The gaming sessions are not oblivious to the clock: “It’s very necessary because it allows working on time management. Each participant has to manage it for moves and, in a broader sense, in organizing the activity,” clarifies Teglia.
The expert also points out the “socializing” potential of the activity. “It’s a good way to generate a mediator, a common code to form a group. There can be children of different ages and levels, and each one has a role to receive and integrate classmates or teach them rules.”
Teglia assures that emotions surface during board games, giving examples: a boy hesitated to sacrifice the queen to save the king because he wanted to protect his bonds. “They identify pawns with kids like them and the king and queen with their dad and mom,” he opines. He adds that besides socializing and resolving conflicts, the game encourages participants to learn how to follow rules.
Another implementation of the game is in the juvenile penal area of the Council of the Rights of Children and Adolescents, through which he organizes workshops in closed and semi-closed educational centers. In these spaces, where there is some degree of confinement, the black and white pieces allow children and young people to play out unknown or hidden internal forces and release tensions and conflicts, explains Teglia, paraphrasing concepts from Argentine writer and thinker Ezequiel Martínez Estrada.

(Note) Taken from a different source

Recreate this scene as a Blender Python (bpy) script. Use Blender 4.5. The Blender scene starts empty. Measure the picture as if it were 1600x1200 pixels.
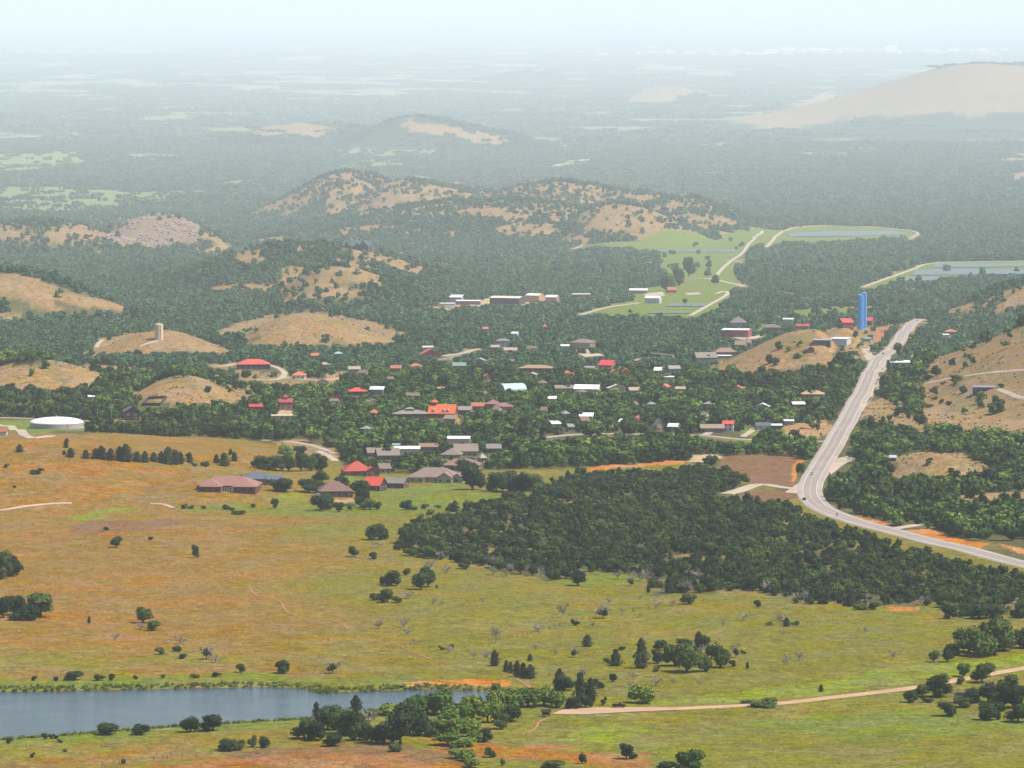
import bpy, math, random
import numpy as np
from mathutils import Vector, Matrix

random.seed(7)
scene = bpy.context.scene
COL = scene.collection

# ------------------------------------------------------------------ camera
CAM_Z = 290.0          # metres above the meadow
FPX = 8500.0           # focal length in pixels of the 1600 px wide photograph
HORIZON = -15.0        # photograph row of the horizon
PITCH = math.atan((600.0 - HORIZON) / FPX)
cam_data = bpy.data.cameras.new('camera')
cam_data.sensor_width = 36.0
cam_data.lens = 36.0 * FPX / 1600.0
cam_data.clip_start = 5.0
cam_data.clip_end = 400000.0
cam = bpy.data.objects.new('camera', cam_data)
COL.objects.link(cam)
cam.location = (0, 0, CAM_Z)
cam.rotation_euler = (math.pi / 2 - PITCH, 0, 0)
scene.camera = cam

# ------------------------------------------------------------------ sky and sun
SUN_ELEV = math.radians(60.0)
SUN_AZ = math.radians(104.0)      # from straight ahead (+Y) towards the right (+X)
world = bpy.data.worlds.new('World')
scene.world = world
world.use_nodes = True
wn = world.node_tree.nodes
wn.clear()
sky = wn.new('ShaderNodeTexSky')
sky.sky_type = 'NISHITA'
sky.sun_disc = False
sky.sun_elevation = SUN_ELEV
sky.sun_rotation = SUN_AZ
sky.air_density = 1.0
sky.dust_density = 1.6
bg = wn.new('ShaderNodeBackground')
bg.inputs['Strength'].default_value = 0.10
wo = wn.new('ShaderNodeOutputWorld')
world.node_tree.links.new(sky.outputs[0], bg.inputs['Color'])
world.node_tree.links.new(bg.outputs[0], wo.inputs['Surface'])
sun_data = bpy.data.lights.new('sun', 'SUN')
sun_data.energy = 4.9
sun_data.angle = math.radians(0.53)
sun_data.color = (1.0, 0.955, 0.88)
sun = bpy.data.objects.new('sun', sun_data)
COL.objects.link(sun)
to_sun = Vector((math.sin(SUN_AZ) * math.cos(SUN_ELEV), math.cos(SUN_AZ) * math.cos(SUN_ELEV), math.sin(SUN_ELEV)))
sun.rotation_euler = to_sun.to_track_quat('Z', 'Y').to_euler()
sun.location = (0, 0, 2000)

# ------------------------------------------------------------------ exposure and renderer
scene.view_settings.view_transform = 'Standard'
scene.view_settings.look = 'None'
scene.view_settings.exposure = 0.75
scene.view_settings.gamma = 1.0
scene.view_settings.use_curve_mapping = False
scene.render.engine = 'CYCLES'
cy = scene.cycles
cy.use_denoising = True
try:
    cy.denoiser = 'OPENIMAGEDENOISE'
    cy.denoising_input_passes = 'RGB_ALBEDO_NORMAL'
    cy.denoising_prefilter = 'ACCURATE'
except Exception:
    pass
cy.max_bounces = 7
cy.diffuse_bounces = 2
cy.glossy_bounces = 2
cy.transmission_bounces = 2
cy.volume_bounces = 5
cy.transparent_max_bounces = 4
cy.use_adaptive_sampling = False
scene.render.use_persistent_data = False
HAZE_DENSITY = 2.25e-5

# ------------------------------------------------------------------ small maths
def _hash(ix, iy, seed):
    h = (ix.astype(np.int64) * 374761393 + iy.astype(np.int64) * 668265263 + seed * 1442695041) & 0xFFFFFFFF
    h = ((h ^ (h >> 13)) * 1274126177) & 0xFFFFFFFF
    h = h ^ (h >> 16)
    return (h & 0xFFFFFF) / float(0xFFFFFF)

def vnoise(x, y, scale, seed=0):
    """value noise 0..1 with features about scale metres wide"""
    u = np.asarray(x, float) / scale + 1000.0
    v = np.asarray(y, float) / scale + 1000.0
    ix = np.floor(u); iy = np.floor(v)
    fx = u - ix; fy = v - iy
    fx = fx * fx * (3 - 2 * fx); fy = fy * fy * (3 - 2 * fy)
    a = _hash(ix, iy, seed); b = _hash(ix + 1, iy, seed)
    c = _hash(ix, iy + 1, seed); d = _hash(ix + 1, iy + 1, seed)
    return (a + (b - a) * fx) * (1 - fy) + (c + (d - c) * fx) * fy

def fbm(x, y, scale, octaves=3, seed=0):
    t = 0.0; amp = 1.0; tot = 0.0
    for o in range(octaves):
        t = t + amp * vnoise(x, y, scale / 2 ** o, seed + 17 * o)
        tot += amp; amp *= 0.5
    return t / tot

def smooth(a, b, x):
    t = np.clip((x - a) / (b - a), 0, 1)
    return t * t * (3 - 2 * t)

def lin(hexcol):
    out = []
    for k in (0, 2, 4):
        c = int(hexcol[k:k + 2], 16) / 255.0
        out.append(c / 12.92 if c <= 0.04045 else ((c + 0.055) / 1.055) ** 2.4)
    return tuple(out)

# ------------------------------------------------------------------ the lie of the land
SP, CP = math.sin(PITCH), math.cos(PITCH)

def slope_at(row):
    """drop per metre of the line of sight through a photograph row"""
    v = 600.0 - np.asarray(row, float)
    return -(-SP * FPX + CP * v) / (CP * FPX + SP * v)

# height of the viewpoint over the land, from the meadow out to the far plain
_prof = np.array([(1500, 287), (1000, 287), (850, 293), (700, 304), (600, 325), (540, 375), (480, 455), (400, 600), (330, 730),
                  (280, 815), (230, 900), (150, 1010), (100, 1050), (40, 1068), (0, 1075), (-9, 1080)], float)
_pd = _prof[:, 1] / slope_at(_prof[:, 0])
_tab_d = np.concatenate([np.linspace(0, 20000, 2001), np.linspace(20100, 300000, 2800)])
_tab_h = np.interp(_tab_d, _pd, _prof[:, 1])
for _w in (41, 41):
    _k = np.ones(_w) / _w
    _pad = np.concatenate([np.full(_w // 2, _tab_h[0]), _tab_h, np.full(_w // 2, _tab_h[-1])])
    _tab_h = np.convolve(_pad, _k, 'valid')

def base_z(y):
    return CAM_Z - np.interp(y, _tab_d, _tab_h)

def plain_depth(row):
    """depth where the sight line of a row meets the land without its hills"""
    s = slope_at(row)
    f = CAM_Z - _tab_d * s - base_z(_tab_d)
    k = int(np.argmax(f < 0))
    a, b = f[k - 1], f[k]
    return float(_tab_d[k - 1] + (_tab_d[k] - _tab_d[k - 1]) * a / (a - b))

def metres_per_px(y, z=0.0):
    return (CP * y + SP * (CAM_Z - z)) / FPX

HILLS = []
def hill(xl, xr, row_front, xc, row_top, L, rough=0.10, Lb=None):
    """a hill: left and right ends, row of its front foot, crest column and row, depth of its front face in metres"""
    L = L * float(np.interp(row_front, [150, 330, 480, 560], [2.2, 1.85, 1.4, 1.1]))
    d = plain_depth(row_front) + L
    mpp = metres_per_px(d)
    zc = CAM_Z - d * float(slope_at(row_top))
    HILLS.append((( xc - 800) * mpp, d, (xc - xl) * mpp, (xr - xc) * mpp, L, Lb or L * 1.25, zc - float(base_z(d)), rough))

hill(110, 395, 560, 255, 516, 130, .05)
hill(305, 665, 548, 475, 487, 170, .04)
hill(-320, 300, 512, 5, 427, 220, .10)
hill(60, 400, 400, 243, 335, 260, .22)
hill(-300, 300, 404, 70, 344, 300, .2)
hill(150, 880, 470, 455, 383, 620, .16)
hill(360, 740, 498, 520, 414, 430, .14)
hill(330, 1250, 394, 780, 316, 1000, .2)
hill(372, 740, 350, 548, 268, 760, .22)
hill(470, 850, 356, 645, 281, 760, .22)
hill(560, 930, 352, 728, 296, 760, .22)
hill(620, 1130, 362, 872, 286, 820, .22)
hill(760, 1190, 364, 985, 300, 760, .22)
hill(900, 1225, 372, 1075, 311, 700, .2)
hill(800, 1150, 390, 960, 320, 420, .15)
hill(260, 720, 232, 480, 192, 900, .2)
hill(480, 880, 242, 655, 184, 900, .2)
hill(1120, 2050, 200, 1560, 99, 1500, .08)
hill(945, 1145, 162, 1050, 134, 700, .08)
hill(740, 900, 130, 850, 106, 900, .08)
hill(1330, 2350, 720, 1830, 462, 760, .01)
hill(1435, 1830, 506, 1610, 445, 260, .06)
hill(1335, 1575, 762, 1465, 704, 90, .10)
hill(1065, 1352, 596, 1272, 512, 230, .05)
hill(1240, 1362, 548, 1322, 512, 120, .02)
hill(-160, 240, 620, 60, 563, 140, .06)
hill(150, 415, 648, 285, 586, 140, .06)
hill(-560, 560, 810, 40, 680, 320, .03)
hill(100, 640, 800, 330, 742, 150, .03)

POND_W = float(base_z(2250)) - 0.9
POND_PX = [(-260, 1079), (0, 1077), (100, 1076), (200, 1074), (300, 1072), (400, 1070), (470, 1072), (500, 1079), (560, 1077), (640, 1074),
           (700, 1074), (750, 1076), (800, 1084), (820, 1092), (780, 1097), (730, 1098), (640, 1103), (560, 1111), (480, 1120), (400, 1124),
           (300, 1130), (200, 1137), (100, 1145), (0, 1152), (-260, 1172)]

def px_plain(x, row):
    d = plain_depth(row)
    return ((x - 800) * metres_per_px(d), d)
POND = [px_plain(*p) for p in POND_PX]

def seg_dist(poly, X, Y, closed=True):
    best = np.full(X.shape, 1e9)
    n = len(poly)
    for i in range(n if closed else n - 1):
        ax, ay = poly[i]; bx, by = poly[(i + 1) % n]
        dx, dy = bx - ax, by - ay
        t = np.clip(((X - ax) * dx + (Y - ay) * dy) / (dx * dx + dy * dy + 1e-9), 0, 1)
        best = np.minimum(best, np.hypot(X - ax - t * dx, Y - ay - t * dy))
    return best

def inside(poly, X, Y):
    X = np.asarray(X, float); Y = np.asarray(Y, float)
    xs = [p[0] for p in poly]; ys = [p[1] for p in poly]
    res = np.zeros(X.shape, bool)
    sel = (X >= min(xs)) & (X <= max(xs)) & (Y >= min(ys)) & (Y <= max(ys))
    if not sel.any():
        return res
    x = X[sel]; y = Y[sel]; c = np.zeros(x.shape, bool)
    n = len(poly)
    for i in range(n):
        ax, ay = poly[i]; bx, by = poly[(i + 1) % n]
        if ay == by: continue
        cond = ((ay > y) != (by > y)) & (x < (bx - ax) * (y - ay) / (by - ay) + ax)
        c ^= cond
    res[sel] = c
    return res

def height(X, Y):
    X = np.asarray(X, float); Y = np.asarray(Y, float)
    z = base_z(Y)
    n1 = fbm(X, Y, 260, 2, 3) - 0.5
    hill_h = np.zeros(X.shape)
    for (cx, cd, wl, wr, Lf, Lb, hh, rough) in HILLS:
        dx = X - cx; dy = Y - cd
        m = (dx > -wl) & (dx < wr) & (dy > -Lf) & (dy < Lb)
        if not m.any(): continue
        dx = dx[m]; dy = dy[m]
        r = np.sqrt((dx / np.where(dx < 0, wl, wr)) ** 2 + (dy / np.where(dy < 0, Lf, Lb)) ** 2)
        r = r * (1 + .55 * min(1.0, rough * 4) * (fbm(X[m], Y[m], max(60.0, hh * 3.2), 2, 19) - .45) * smooth(.05, .5, r))
        b = np.where(r < 1, 0.5 + 0.5 * np.cos(np.pi * np.minimum(r, 1)), 0)
        sc = max(30.0, hh * 1.6)
        nz = fbm(X[m], Y[m], sc, 3, 11) - 0.5
        hv = hh * (b + rough * 2.2 * nz * np.sqrt(np.clip(b, 0, 1)) * (1 - 0.55 * b))
        # hills merge by a soft maximum
        cur = hill_h[m]; k = 0.18 * max(hh, 1)
        e = np.clip(0.5 + 0.5 * (hv - cur) / k, 0, 1)
        hill_h[m] = np.maximum(cur + (hv - cur) * e, 0)
    far = smooth(2500, 3600, Y)
    flat = 1 - .9 * smooth(6400, 7000, Y) * smooth(16500, 15000, Y) * smooth(.005, .013, X / np.maximum(Y, 1))
    z = z + hill_h + flat * n1 * (1.6 + 4.5 * far + 8 * smooth(7000, 14000, Y)) * smooth(2330, 2520, Y)
    z = z + flat * (fbm(X, Y, 70, 2, 29) - 0.5) * 1.3 * smooth(2330, 2450, Y)
    # the pond lies in a shallow basin
    m = (Y > 1900) & (Y < 2420) & (X < 160)
    if m.any():
        xx = X[m]; yy = Y[m]
        sd = seg_dist(POND, xx, yy)
        sd = np.where(inside(POND, xx, yy), -sd, sd)
        z[m] = np.where(sd < 0, POND_W - np.minimum(2.2, -sd * 0.25), POND_W + np.minimum(sd * 0.16, 0.9) + (z[m] - (POND_W + 0.9)) * smooth(2, 25, sd))
    return z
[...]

He then gives an example: a boy detained with his mother during a supermarket robbery refused to lose the queen and preferred to lose the king, losing sight of the game’s main objective.
Workshops don’t require significant infrastructure in public or private institutions. “Materiality is secondary; first, I teach them to experience the rules of the game,” Teglia clarifies. Sometimes he works with very limited resources but finds alternatives with cardboard and bottle caps to create games that can even be taken home or given as gifts. “You add art and the perspective of recycling, and the game emerges from scratch.”
Teglia is convinced that workshops can be multiplied in different institutions and in all provinces of the country: “The possibility of replicating them and generating a cross-cutting proposal at the national level always depends on public policy. There are some established programs like Ajedrecear that promote chess practice and organize tournaments, but they are being defunded. The same goes for public education. However, it would be desirable to incorporate the activity in all possible contexts. I promote it, but it’s increasingly difficult for me to coordinate with institutions that have their problems.”
The comments of workshop participants (children and young people) and their parents shared in classes endorse it. “The best part is making the board and taking it home to play,” says one of the kids. “Since he started playing chess, it not only helped him concentrate but also he started doing better in school. I can’t explain why, but it’s true,” confesses one of the participant’s fathers, while the teacher listens more than satisfied.